Having the category heading on each page in the same place is user-friendly. I’m not sure if the flow of merchandise is based on customer interest or store layout, but it works.

The catalog’s pacing, however, could be livened up by the use of icons. Within each product category, for instance, the company could highlight merchants’ specials, recommendations, or customer favorites.

Orscheln could also add a voice of authority by incorporating answers to real customer questions from the previously mentioned “answer man,” particularly in the “Helpful Hi-lights…” or “Did you know…” editorial sections included on product pages.

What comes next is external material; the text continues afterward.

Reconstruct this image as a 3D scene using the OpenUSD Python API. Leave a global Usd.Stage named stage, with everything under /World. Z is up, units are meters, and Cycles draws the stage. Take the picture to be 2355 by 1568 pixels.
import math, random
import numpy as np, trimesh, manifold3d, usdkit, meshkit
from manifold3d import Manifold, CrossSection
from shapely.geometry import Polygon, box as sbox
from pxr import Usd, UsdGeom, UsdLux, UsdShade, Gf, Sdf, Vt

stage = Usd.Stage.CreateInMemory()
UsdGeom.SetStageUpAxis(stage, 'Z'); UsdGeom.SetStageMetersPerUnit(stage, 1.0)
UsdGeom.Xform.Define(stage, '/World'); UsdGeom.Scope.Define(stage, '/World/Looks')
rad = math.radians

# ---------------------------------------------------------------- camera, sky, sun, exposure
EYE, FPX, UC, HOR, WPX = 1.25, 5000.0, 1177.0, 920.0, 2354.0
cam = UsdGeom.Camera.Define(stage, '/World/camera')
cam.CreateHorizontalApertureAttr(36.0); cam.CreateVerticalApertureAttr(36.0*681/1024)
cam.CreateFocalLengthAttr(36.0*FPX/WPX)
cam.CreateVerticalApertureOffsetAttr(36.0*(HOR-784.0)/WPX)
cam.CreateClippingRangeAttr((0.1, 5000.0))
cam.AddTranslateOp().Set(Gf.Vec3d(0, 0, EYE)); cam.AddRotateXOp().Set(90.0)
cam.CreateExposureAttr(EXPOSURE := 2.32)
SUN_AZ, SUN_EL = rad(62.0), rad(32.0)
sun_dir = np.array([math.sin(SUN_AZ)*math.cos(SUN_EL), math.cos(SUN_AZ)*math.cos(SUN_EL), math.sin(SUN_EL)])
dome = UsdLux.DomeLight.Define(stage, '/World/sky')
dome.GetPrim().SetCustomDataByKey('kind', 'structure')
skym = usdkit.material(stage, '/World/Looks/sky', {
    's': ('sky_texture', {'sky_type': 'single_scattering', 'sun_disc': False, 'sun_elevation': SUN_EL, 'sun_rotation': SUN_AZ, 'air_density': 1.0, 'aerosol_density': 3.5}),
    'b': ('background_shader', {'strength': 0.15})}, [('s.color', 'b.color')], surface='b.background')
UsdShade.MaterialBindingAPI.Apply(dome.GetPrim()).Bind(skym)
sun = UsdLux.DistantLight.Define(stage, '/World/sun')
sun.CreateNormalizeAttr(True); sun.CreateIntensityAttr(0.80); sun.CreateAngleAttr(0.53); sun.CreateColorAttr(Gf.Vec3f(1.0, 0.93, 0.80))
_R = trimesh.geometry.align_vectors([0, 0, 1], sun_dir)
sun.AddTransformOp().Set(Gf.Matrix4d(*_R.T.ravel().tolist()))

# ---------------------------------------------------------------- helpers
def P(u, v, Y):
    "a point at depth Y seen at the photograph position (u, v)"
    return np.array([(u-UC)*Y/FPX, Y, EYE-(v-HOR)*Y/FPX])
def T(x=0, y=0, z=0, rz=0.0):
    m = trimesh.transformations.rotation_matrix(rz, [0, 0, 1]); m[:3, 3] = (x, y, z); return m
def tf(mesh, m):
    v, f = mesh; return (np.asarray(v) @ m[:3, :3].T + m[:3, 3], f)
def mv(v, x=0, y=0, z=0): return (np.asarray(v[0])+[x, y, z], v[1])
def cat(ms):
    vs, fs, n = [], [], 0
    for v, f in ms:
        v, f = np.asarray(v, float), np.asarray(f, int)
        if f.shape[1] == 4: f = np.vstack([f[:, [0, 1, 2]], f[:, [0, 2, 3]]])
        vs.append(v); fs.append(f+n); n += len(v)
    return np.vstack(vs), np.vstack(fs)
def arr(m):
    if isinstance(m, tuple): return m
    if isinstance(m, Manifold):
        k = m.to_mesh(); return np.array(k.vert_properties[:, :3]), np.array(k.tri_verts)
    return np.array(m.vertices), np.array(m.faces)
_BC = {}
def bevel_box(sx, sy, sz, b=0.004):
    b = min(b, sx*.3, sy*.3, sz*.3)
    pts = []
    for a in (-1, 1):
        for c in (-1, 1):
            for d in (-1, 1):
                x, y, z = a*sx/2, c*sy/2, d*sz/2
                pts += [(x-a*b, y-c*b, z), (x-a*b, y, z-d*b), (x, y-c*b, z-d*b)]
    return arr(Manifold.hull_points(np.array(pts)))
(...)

The “Helpful Hi-lights…” are a mix of sales promotion and useful hints that are not all that different from the “Did you know…” blurbs. All the editorial that falls in either category could be featured as “Helpful Hi-lights…,” which could be shown in a shaded box with a different font or in bold to separate them from the merchandise on the page. Providing answers to real questions in this section would make the book more useful to customers and prospects as well as reinforce that Orscheln is indeed the source for knowledge as well as products.

Monika J. Shourie

Orscheln Farm & Home’s tagline, “Answers & Low Prices Down Every Aisle,” has great promise. The company’s catalog format is informative and direct, with a no-nonsense approach to selling products and driving customers to its stores. Overall, the copy is terse and to the point, while products are featured in a no-frills format. Though the printing is low-budget — two-color on newsprint, with the exception of the covers and a few advertising pages in the first signature — the book offers an ease in shopping its well-organized pages.

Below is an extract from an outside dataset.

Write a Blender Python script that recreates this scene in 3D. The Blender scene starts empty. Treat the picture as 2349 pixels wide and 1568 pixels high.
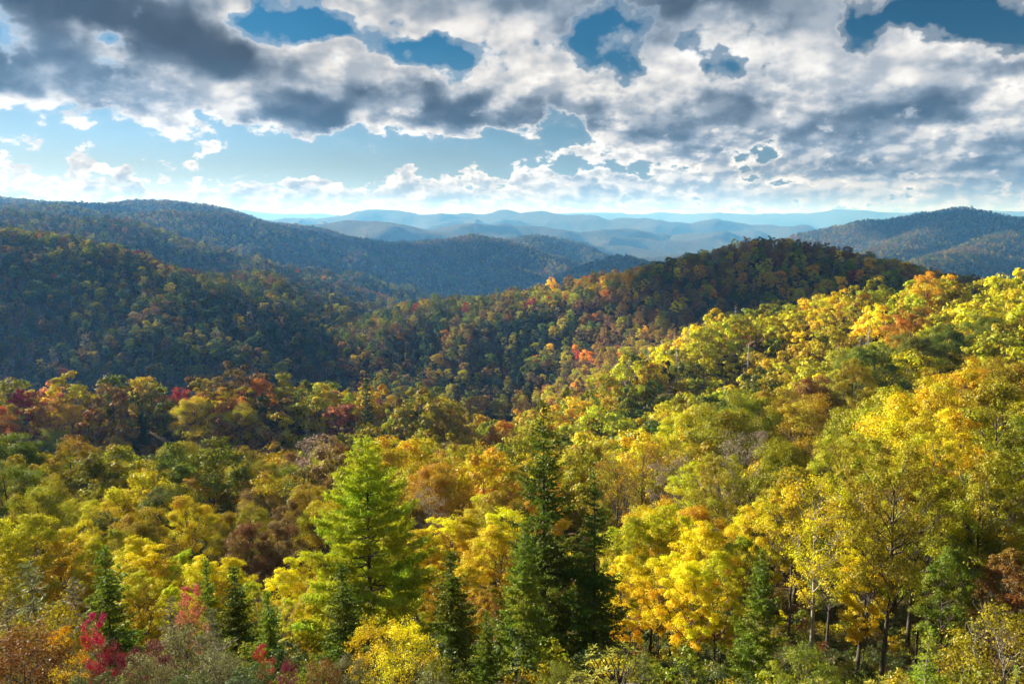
import bpy, math, random
import numpy as np
from mathutils import Vector

# ------------------------------------------------------------------ camera
scene = bpy.context.scene
PITCH = math.radians(8.84)
cam_data = bpy.data.cameras.new("camera")
cam_data.lens = 28.0
cam_data.sensor_width = 36.0
cam_data.clip_start = 0.1
cam_data.clip_end = 120000.0
camera = bpy.data.objects.new("camera", cam_data)
camera.location = (0.0, 0.0, 0.0)
camera.rotation_euler = (math.pi / 2 - PITCH, 0.0, 0.0)
scene.collection.objects.link(camera)
scene.camera = camera

# ------------------------------------------------------------------ light, exposure
SUN_AZ = math.radians(-54.0)      # clockwise from the viewing direction (+Y): the sun stands to the left
SUN_EL = math.radians(19.5)
L = Vector((math.sin(SUN_AZ) * math.cos(SUN_EL), math.cos(SUN_AZ) * math.cos(SUN_EL), math.sin(SUN_EL)))
sun_data = bpy.data.lights.new("sun", 'SUN')
sun_data.energy = 5.0
sun_data.angle = math.radians(0.5)
sun_data.color = (1.0, 0.93, 0.80)
sun = bpy.data.objects.new("sun", sun_data)
sun.rotation_euler = L.to_track_quat('Z', 'Y').to_euler()
sun.location = L * 200
scene.collection.objects.link(sun)

scene.view_settings.view_transform = 'Standard'
scene.view_settings.look = 'None'
scene.view_settings.gamma = 1.0
scene.view_settings.exposure = 1.6
scene.render.film_transparent = False
cy = scene.cycles
cy.max_bounces = 5
cy.diffuse_bounces = 3
cy.glossy_bounces = 1
cy.transmission_bounces = 3
cy.volume_bounces = 0
cy.transparent_max_bounces = 4
cy.caustics_reflective = False
cy.caustics_refractive = False
cy.use_denoising = True
cy.use_adaptive_sampling = True
cy.adaptive_threshold = 0.006


# ------------------------------------------------------------------ node helpers
class NT:
    def __init__(self, tree):
        self.t = tree

    def n(self, kind, **kw):
        nd = self.t.nodes.new(kind)
        for k, v in kw.items():
            setattr(nd, k, v)
        return nd

    def link(self, a, b):
        self.t.links.new(a, b)

    def put(self, sock, v):
        if hasattr(v, "is_output") or isinstance(v, bpy.types.NodeSocket):
            self.t.links.new(v, sock)
        elif v is not None:
            sock.default_value = v

    def m(self, op, a, b=None, c=None, clamp=False):
        nd = self.n('ShaderNodeMath', operation=op)
        nd.use_clamp = clamp
        for i, v in enumerate((a, b, c)):
            if v is not None:
                self.put(nd.inputs[i], v)
        return nd.outputs[0]

    def vm(self, op, a, b=None, scale=None):
        nd = self.n('ShaderNodeVectorMath', operation=op)
        self.put(nd.inputs[0], a)
        if b is not None:
            self.put(nd.inputs[1], b)
        if scale is not None:
            self.put(nd.inputs['Scale'], scale)
        return nd.outputs['Value'] if op in ('LENGTH', 'DOT_PRODUCT', 'DISTANCE') else nd.outputs[0]

    def ramp(self, v, a, b, x=0.0, y=1.0, smooth=True):
        nd = self.n('ShaderNodeMapRange')
        nd.interpolation_type = 'SMOOTHSTEP' if smooth else 'LINEAR'
        nd.clamp = True
        for i, q in enumerate((v, a, b, x, y)):
            self.put(nd.inputs[i], q)
        return nd.outputs[0]

    def noise(self, vec, scale, detail=4.0, rough=0.55, dist=0.0, dim='3D'):
        nd = self.n('ShaderNodeTexNoise', noise_dimensions=dim)
        self.put(nd.inputs['Vector'], vec)
        nd.inputs['Scale'].default_value = scale
        nd.inputs['Detail'].default_value = detail
        nd.inputs['Roughness'].default_value = rough
        nd.inputs['Distortion'].default_value = dist
        return nd.outputs['Fac'], nd.outputs['Color']

    def mix(self, f, a, b):
        nd = self.n('ShaderNodeMix', data_type='RGBA')
        self.put(nd.inputs[0], f)
        self.put(nd.inputs[6], a)
        self.put(nd.inputs[7], b)
        return nd.outputs[2]


def rgb(r, g, b):
    return (r, g, b, 1.0)


# ------------------------------------------------------------------ the sky (world)
#@SKY_BEGIN
def sky_angles(u, v):
    """azimuth and elevation of a point of the sky, read off the photograph"""
    xr, yr = (u - 1174.5) / 1827.0, -(v - 784.0) / 1827.0
    dy = math.cos(PITCH) + yr * math.sin(PITCH)
    dz = -math.sin(PITCH) + yr * math.cos(PITCH)
    return math.atan2(xr, dy), math.atan2(dz, math.hypot(xr, dy))


# how much cloud (0 clear, 9 closed) and how dark its underside (0 sunlit, 9 dark), in 32 bearings by 14 heights
CLOUD_ROWS = [   # (height in the view, cover, darkness)
    (-20, "99999999778999999999999999899999", "88875532345433344556777666555666"),
    (18, "99999999568999998965999999799589", "88764531342122344455676654455666"),
    (55, "99999985114669999922999999371027", "88887741111111122444422554343345"),
    (92, "89999997511411678635859999222005", "57888874111111121233321244333332"),
    (128, "79959999989931179942975999479712", "47337888211111111111001122211111"),
    (165, "89989999999988679984993699999964", "67636677521123110011012211111111"),
    (202, "99999999999999997999997899999999", "74662111333747312112113221111345"),
    (238, "99999999999899998999999999999999", "62532311577547725551125611344421"),
    (275, "78899969999989988499999999999999", "01243112778227756453435523578721"),
    (312, "35767764774568815289998799999999", "00010021134102310012662356653221"),
    (349, "62334372111522512668998689999999", "00000000000000000000144243432245"),
    (385, "63733542211453437565788589999999", "00000000000000000111122323555464"),
    (422, "66786458778699879989799889999999", "00113012111112111132222322222245"),
    (458, "78888878887888878887888788878888", "12212112232223332343433243233445"),
    (492, "77777777777777777777777777777777", "11111111111111112222222222222222"),
]
world = bpy.data.worlds.new("World")
scene.world = world
world.use_nodes = True
W = NT(world.node_tree)
world.node_tree.nodes.clear()
SKY_STRENGTH = 0.056
sky = W.n('ShaderNodeTexSky', sky_type='NISHITA')
sky.sun_disc = False
sky.sun_elevation = SUN_EL
sky.sun_rotation = SUN_AZ
sky.altitude = 1500.0
sky.air_density = 1.0
sky.dust_density = 0.4
sky.ozone_density = 4.0
dirn = W.n('ShaderNodeTexCoord').outputs['Generated']
sx = W.n('ShaderNodeSeparateXYZ')
W.link(dirn, sx.inputs[0])
az = W.m('ARCTAN2', sx.outputs[0], sx.outputs[1])
el = W.m('ARCSINE', sx.outputs[2])
pc = W.n('ShaderNodeCombineXYZ')
W.link(az, pc.inputs[0])
W.link(el, pc.inputs[1])
P0 = pc.outputs[0]
# wind-torn outlines: the places themselves are bent by a coarse and a fine turbulence
_, wc = W.noise(P0, 15.0, 5, 0.55)
P = W.vm('ADD', P0, W.vm('MULTIPLY', W.vm('SUBTRACT', wc, (0.5, 0.5, 0.5)), (0.095, 0.055, 0.0)))


def cloud_map(a, e):
    """the arrangement of the clouds: one strip of bearings per height, blended from one height to the next"""
    acc, last = None, None
    for v, cov, drk in reversed(CLOUD_ROWS):
        rp = W.n('ShaderNodeValToRGB')
        rp.color_ramp.interpolation = 'EASE'
        els = rp.color_ramp.elements
        for k in range(32):
            bearing, height = sky_angles((40 + 80 * k) * 0.9176, v)
            pos = (bearing + 0.7) / 1.4
            if k in (0, 31):
                st = els[0 if k == 0 else len(els) - 1]
                st.position = pos
            else:
                st = els.new(pos)
            st.color = (int(cov[k]) / 9.0, int(drk[k]) / 9.0, 0, 1)
        W.link(W.m('MULTIPLY_ADD', a, 1 / 1.4, 0.5), rp.inputs[0])
        mid = sky_angles(1174, v)[1]
        acc = rp.outputs[0] if acc is None else W.mix(W.ramp(e, last, mid), acc, rp.outputs[0])
        last = mid
    return acc


up = W.ramp(el, 0.035, 0.22)          # 0 near the horizon, 1 high up


def billows(p):
    """cumulus texture: large puffs high up, small far ones towards the horizon"""
    a = W.vm('MULTIPLY', p, (1.0, 1.35, 1.0))
    n1, _ = W.noise(a, 8.5, 8, 0.57)
    n2, _ = W.noise(W.vm('MULTIPLY', p, (1.0, 1.7, 1.0)), 34.0, 6, 0.58)
    v = W.n('ShaderNodeTexVoronoi', feature='F1', normalize=True, voronoi_dimensions='2D')
    W.link(a, v.inputs['Vector'])
    v.inputs['Scale'].default_value = 20.0
    v.inputs['Detail'].default_value = 3.0
    v.inputs['Roughness'].default_value = 0.62
    puff = W.m('MULTIPLY_ADD', v.outputs['Distance'], -1.5, 0.56)
    lo = W.m('ADD', W.m('MULTIPLY_ADD', n2, 2.8, -1.4), W.m('MULTIPLY', puff, 0.5))
    hi = W.m('ADD', W.m('MULTIPLY_ADD', n1, 2.0, -1.0), puff)
    return W.m('ADD', W.m('MULTIPLY', lo, W.m('SUBTRACT', 1.0, up)), W.m('MULTIPLY', hi, up))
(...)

Several things work for the Orscheln catalog: the table of contents located in the first few pages of the book, which helps ease navigation through the rather hefty book; the store listing right next to the table of contents; the category headings that immediately inform the reader as to the merchandise (farm supplies, hardware, automotive) contained within; the straightforward product captions. The front cover has compelling sales messaging featured prominently — buyers’ awards programs, interest-free financing — serving as incentives in a direct manner that is no doubt appropriate for Orscheln’s customers.

But while the sales incentives are effective hooks, the cover image is not intriguing, and it does not follow through on the tagline’s promise of informing and selling. The use of a low-resolution generic stock image of a seedling is not as compelling as images that speak to the company or the products they offer — a photo of a store aisle or a product in use in the fields — would be.

Also, the bar on the top portion of the front cover is unnecessary, as it merely repeats the tagline that is already featured prominently with the logo on the lower right corner. Pick one or the other; I recommend using the logo/tagline combination on top, without the bar.

Orscheln could improve the usability of certain sections by introducing additional typographic treatments to break up the monotony. The “Did you know…” and “Helpful Hi-lights…” sections in particular would benefit by being set apart creatively from the selling copy. These mini editorials contain relevant information that the reader could find useful, but unfortunately they are all but buried within the pages.

In addition to typographical variety, the pages could benefit from harder-working drivers to lead people to the stores. I don’t think the store listing is easy enough to access — occasional reminders by the folios would not be a bad idea — maybe something along the lines of “See store listing, page 9.”

Additional editorializing of the products by showcasing the ultimate must-have items or organizing similar products in a “good, better, best” manner would ease customers along in their buying decisions. This would also better communicate the company’s wide product selection as well as Orscheln’s dedication to delivering the promise of providing the answers.

The Orscheln Farm & Home catalog is dry and simple, but it works. It doesn’t need fancy photography or flashy production to make it better; it just needs a more compelling cover, a few tweaks to ease usability, and clearer, more consistent use of store driver messaging.